<<<<

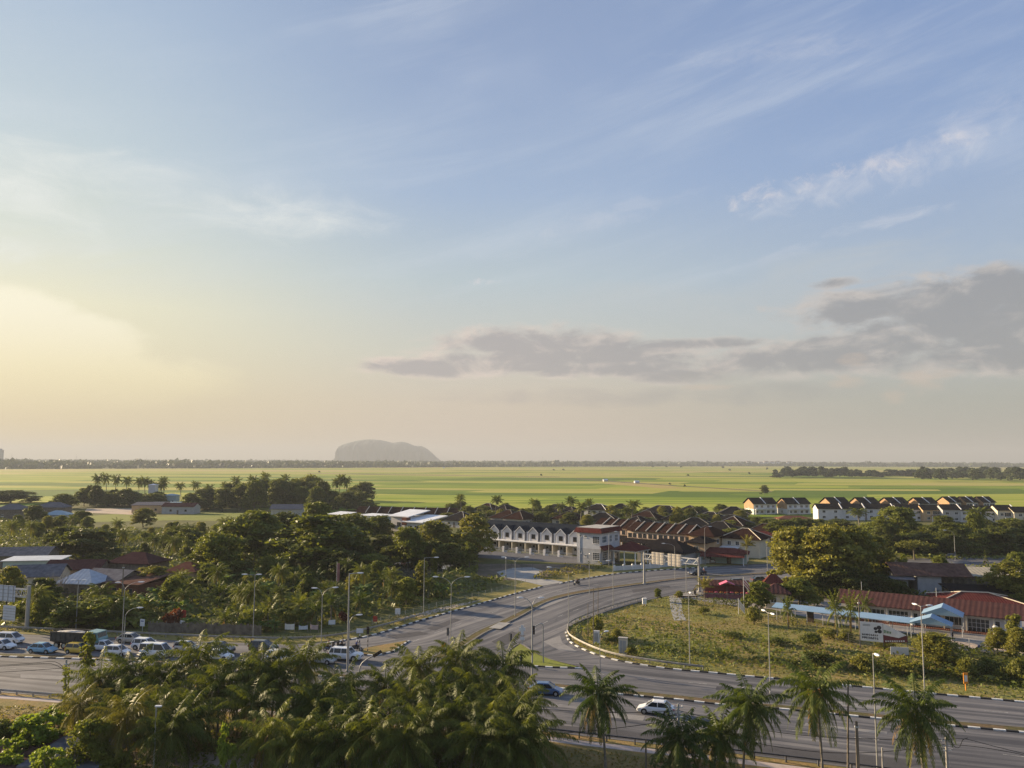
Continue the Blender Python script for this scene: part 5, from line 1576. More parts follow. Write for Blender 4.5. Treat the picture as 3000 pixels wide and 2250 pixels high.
# --- village of dark roofs
VH = [(1412, 1512, 13, 'tile_brown'), (1508, 1517, 14, 'tile_dark'), (1618, 1516, 16, 'tile_dark'), (1815, 1514, 13, 'tile_dark'), (1932, 1520, 18, 'tile_dark'), (1470, 1538, 13, 'tile_brown'), (1555, 1540, 13, 'tile_brown'), (1650, 1542, 12, 'tile_brown'), (1760, 1548, 14, 'tile_dark'), (1880, 1542, 14, 'tile_brown'), (1990, 1545, 16, 'tile_brown'), (1905, 1560, 13, 'tile_dark'), (2070, 1545, 14, 'tile_dark'), (2035, 1568, 14, 'tile_dark'), (2130, 1556, 14, 'tile_dark'), (2095, 1582, 14, 'tile_dark'), (2190, 1560, 13, 'tile_brown'), (2010, 1520, 12, 'tile_dark'), (2150, 1525, 14, 'tile_dark'), (2230, 1590, 13, 'tile_brown'), (1330, 1545, 12, 'tile_dark'), (1700, 1522, 11, 'tile_dark')]
for i, (x, y, w, rm) in enumerate(VH):
    house('bungalow', ('brown' if rm == 'tile_brown' else 'dark') + ' hip roofed house packed among the roofs of the village beyond the terraces', G(x, y), TRZ + R([0, 90, 0, 20, 0][i % 5]), w, 11, 3.1, 3.4, 'hip', ['white_wall', 'cream_wall', 'grey_wall'][i % 3], rm, .9, ('brown' if rm == 'tile_brown' else 'dark') + ' hip roofed village houses', caps='old_concrete' if i % 4 else 'concrete', wins=[('F', -w * .25, 1, 1.6, 1.3, 2, 1), ('F', w * .25, 1, 1.6, 1.3, 2, 1), ('L', 5, 1, 1.6, 1.3, 2, 1)], doors=[('F', 0, 1.1, 2.1)])
house('two_storey_house', 'white two storey house with tall windows standing among the dark roofs', G(1742, 1528), TRZ, 12, 9, 5.8, 2.4, 'hip', 'white_wall', 'tile_dark', caps='white_trim', wins=[('F', -3, 3.4, 1.4, 1.8, 2, 2), ('F', 0, 3.4, 1.4, 1.8, 2, 2), ('F', 3.2, 3.4, 1.8, 1.8, 2, 2), ('L', 4, 3.4, 1.6, 1.8, 2, 2)])
# long brown roofed row behind the thicket
def long_row():
    A, B = G(1040, 1522), G(1345, 1528); n = 9
    rz = math.atan2((B - A).y, (B - A).x); w = (B - A).length / n - .012; h = 3.4
    p = empty('row_house', A, rz)
    MB().box(-w / 2, w / 2, 0, 9, -.2, h).build('wall', 'white_wall', p)
    k = MB(); gable(k, -w / 2, w / 2, -1, 10, h, 2.9); k.build('roof', 'tile_brown', p)
    k = MB(); k.slab([(w / 2 - .3, -1.02, h + .3), (w / 2 - .002, -1.02, h + .3), (w / 2 - .002, 4.5, h + 3.25), (w / 2 - .3, 4.5, h + 3.25)], .4); k.build('party_wall', 'concrete', p)
    u = (B - A).normalized()
    for i in range(n):
        o = p if i == 0 else copy_tree(p)
        o.location = A + u * (w + .012) * (i + .5); tag(o, f'{["first","second","third","fourth","fifth","sixth","seventh","eighth","ninth"][i]} house from the left of the long brown roofed low row', 'house', 'houses of the long brown roofed row')
long_row()
# white modern house
def modern():
    e = empty('modern_house', G(1192, 1592), TRZ, 'white modern house with two stepped pale sloping roofs and a brown wall panel', 'house')
    MB().box(-10, -1.2, 2, 12, -.2, 9.0).build('left_wing', 'white_wall', e)
    MB().box(-1.195, 7.5, 0, 12, -.2, 7.4).build('right_wing', 'white_wall', e)
    MB().slab([(-11, 1.2, 9.4), (-.6, 1.2, 9.4), (-.6, 13, 11.2), (-11, 13, 11.2)], .3).build('upper_roof', 'white_sheet', e)
    MB().slab([(-2.0, -1.2, 7.9), (8.4, -1.2, 7.9), (8.4, 12.6, 9.6), (-2.0, 12.6, 9.6)], .3).build('lower_roof', 'white_sheet', e)
    MB().box(-2.4, -.2, -.35, 1.99, 6.4, 9.1).build('brick_panel', 'tile_rust', e)
    MB().box(-1.0, 7.6, -1.4, -.004, 3.5, 3.9).build('balcony', 'white_trim', e)
    for x in (1.4, 4.6): window(e, 'F', x, 0, 4.4, 2.0, 2.0, 2, 1, 'grey_trim')
    window(e, 'F', -6.0, 2, 5.6, 2.0, 1.6, 2, 1, 'grey_trim'); window(e, 'F', 1.2, 0, .1, 3.4, 2.6, 4, 1, 'brown_trim', name='door'); window(e, 'F', 5.4, 0, .6, 1.6, 1.8, 2, 1, 'grey_trim')
    for x in (-.6, 3.4, 7.2): MB().box(x - .15, x + .15, -1.3, -1.0, -.1, 3.497).build('column', 'white_trim', e)
modern()
house('shed', 'pale blue flat roofed shed peeping left of the white modern house', G(1080, 1532), TRZ, 12, 8, 3.4, .4, 'mono', 'mint_wall', 'white_sheet', cat='shed')
house('shed', 'pale roofed house corner between thicket trees, left of the long brown row', G(985, 1532), TRZ, 10, 7, 4.0, .8, 'mono', 'white_wall', 'white_sheet', cat='shed')
house('shed', 'grey roofed barn above the thicket trees near the middle grove', G(838, 1512), 0.05, 16, 9, 3.6, 2.4, 'gable', 'grey_wall', 'tile_grey', cat='shed')
house('bungalow', 'pale house half hidden under the middle grove', G(958, 1482), 0, 11, 8, 3, 1.6, 'hip', 'white_wall', 'silver_sheet')
# --- houses on the right in front of the rice
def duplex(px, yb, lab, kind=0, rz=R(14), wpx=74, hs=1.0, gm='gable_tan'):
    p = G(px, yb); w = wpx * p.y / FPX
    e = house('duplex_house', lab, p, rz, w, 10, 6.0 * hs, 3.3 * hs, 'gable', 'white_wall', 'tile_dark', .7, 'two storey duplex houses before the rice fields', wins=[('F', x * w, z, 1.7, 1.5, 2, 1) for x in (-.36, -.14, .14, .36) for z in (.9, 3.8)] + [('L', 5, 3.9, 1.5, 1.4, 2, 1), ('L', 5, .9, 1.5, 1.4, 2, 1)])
    h = 6.0 * hs; r_ = 3.3 * hs
    X_ = -w / 2 - .06; t_ = h + r_ * 10 / 11.4 - .12
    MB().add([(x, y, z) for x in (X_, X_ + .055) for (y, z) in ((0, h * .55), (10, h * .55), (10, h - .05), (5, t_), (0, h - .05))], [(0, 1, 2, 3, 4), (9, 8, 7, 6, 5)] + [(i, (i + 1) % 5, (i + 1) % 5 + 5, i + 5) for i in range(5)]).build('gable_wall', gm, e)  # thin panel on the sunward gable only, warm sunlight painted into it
    k = MB(); k.slab([(-.2, -.75, h + .30), (.2, -.75, h + .30), (.2, 5, h + r_ + .32), (-.2, 5, h + r_ + .32)], .34); k.build('party_wall', 'white_trim', e)
    k = MB(); k.box(-w / 2 + .4, w / 2 - .4, -1.5, -.004, 3.0, 3.2); k.build('balcony_slab', 'white_trim', e)
    for x in (-w / 2 + .6, 0, w / 2 - .6): MB().box(x - .14, x + .14, -1.45, -1.17, -.1, 2.997).build('porch_post', 'white_trim', e)
    k = MB()
    for x in np.arange(-w / 2 + .5, w / 2 - .4, .3): k.box(x - .02, x + .02, -1.47, -1.43, 3.2, 4.05)
    k.box(-w / 2 + .4, w / 2 - .4, -1.48, -1.42, 4.05, 4.12); k.build('railing', 'white_trim', e)
    return e
duplex(2242, 1508, 'two storey duplex with orange gable standing alone, left of a similar one')
duplex(2340, 1508, 'two storey duplex with orange gable, right one of the lone pair')
for i, x in enumerate((2462, 2550, 2636, 2722)):
    duplex(x, 1506, ['two storey duplex with orange gable behind the white row, first from the left', 'two storey duplex with orange gable behind the white row, second from the left', 'two storey duplex with orange gable behind the white row, third from the left', 'two storey duplex with tan gable behind the grey walled house'][i], 1, wpx=60)
for i, x in enumerate((2800, 2850, 2900)):
    duplex(x, 1502, ['pale gabled duplex behind the grey walled house, left one', 'pale gabled duplex behind the right part of the row, middle one', 'pale gabled duplex behind the right part of the row, right one'][i], 1, wpx=40)
def whiterow(px, yb, wpx, lab, wm='white_wall', h=5.8, rise=2.4, roofm='tile_dark', extra=None, rz=R(-5)):
    p = G(px, yb); w = wpx * p.y / FPX
    n = max(2, int(w / 4))
    e = house('row_house', lab, p, rz, w, 9, h, rise, 'gable', wm, roofm, .5, 'houses of the row before the rice fields', wins=[('F', (-.5 + (i + .5) / n) * w, z, 1.5, 1.3, 2, 1) for i in range(n) for z in (.9, 3.7)], doors=[])
    k = MB(); k.slab([(w / 2 - .1, -.55, h + .30), (w / 2 + .3, -.55, h + .30), (w / 2 + .3, 4.5, h + rise + .32), (w / 2 - .1, 4.5, h + rise + .32)], .34); k.build('party_wall', 'white_trim', e)
    if extra:
        k = MB(); k.box(-w * .15, w * .32, -1.6, -.004, 2.9, 3.1); k.build('balcony_slab', extra, e)
        window(e, 'F', w * .08, -.06, 3.3, 3.0, 2.0, 3, 1, 'white_trim', name='balcony_door')
        for x in (-w * .14, w * .31): MB().box(x - .13, x + .13, -1.55, -1.29, -.1, 2.897).build('porch_post', 'white_trim', e)
    return e
whiterow(2432, 1524, 66, 'white two storey house at the left end of the row before the rice fields')
whiterow(2500, 1524, 66, 'white two storey house, second of the row before the rice fields')
whiterow(2580, 1524, 76, 'white two storey house, third of the row, left of the large dark tree')
whiterow(2668, 1526, 70, 'white two storey house behind the large dark tree', 'white_wall')
whiterow(2738, 1528, 62, 'house with brown balcony right of the large dark tree', 'tan_wall', extra='brown_trim')
whiterow(2790, 1530, 50, 'house with a grey wall and a tall narrow window column', 'grey_wall', h=6.2)
whiterow(2840, 1530, 52, 'white house with big dark balcony windows right of the grey walled house', 'white_wall', extra='white_trim')
whiterow(2898, 1532, 58, 'white house with grey roof before the rice fields, fourth from the right edge', 'white_wall', roofm='tile_dark')
whiterow(2950, 1534, 48, 'house with tall balcony columns near the right edge of the row', 'cream_wall', extra='white_trim', h=6.4)
whiterow(3010, 1536, 70, 'house at the right edge of the row, cut by the frame', 'cream_wall', extra='brown_trim')
house('carport', 'rust red carport roof below the pair of duplex houses', G(2330, 1540), R(-5), 14, 7, 3.0, 1.3, 'hip', 'tan_wall', 'tile_rust', cat='carport')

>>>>

Exactly and exclusively, reproduce the lines that start at the line containing "e = house('duplex_house', lab, p, rz, w, 10, 6.0" and end at the line containing "X_ = -w / 2 - .06;", inclusive of both.

Output for this exercise:
    e = house('duplex_house', lab, p, rz, w, 10, 6.0 * hs, 3.3 * hs, 'gable', 'white_wall', 'tile_dark', .7, 'two storey duplex houses before the rice fields', wins=[('F', x * w, z, 1.7, 1.5, 2, 1) for x in (-.36, -.14, .14, .36) for z in (.9, 3.8)] + [('L', 5, 3.9, 1.5, 1.4, 2, 1), ('L', 5, .9, 1.5, 1.4, 2, 1)])
    h = 6.0 * hs; r_ = 3.3 * hs
    X_ = -w / 2 - .06; t_ = h + r_ * 10 / 11.4 - .12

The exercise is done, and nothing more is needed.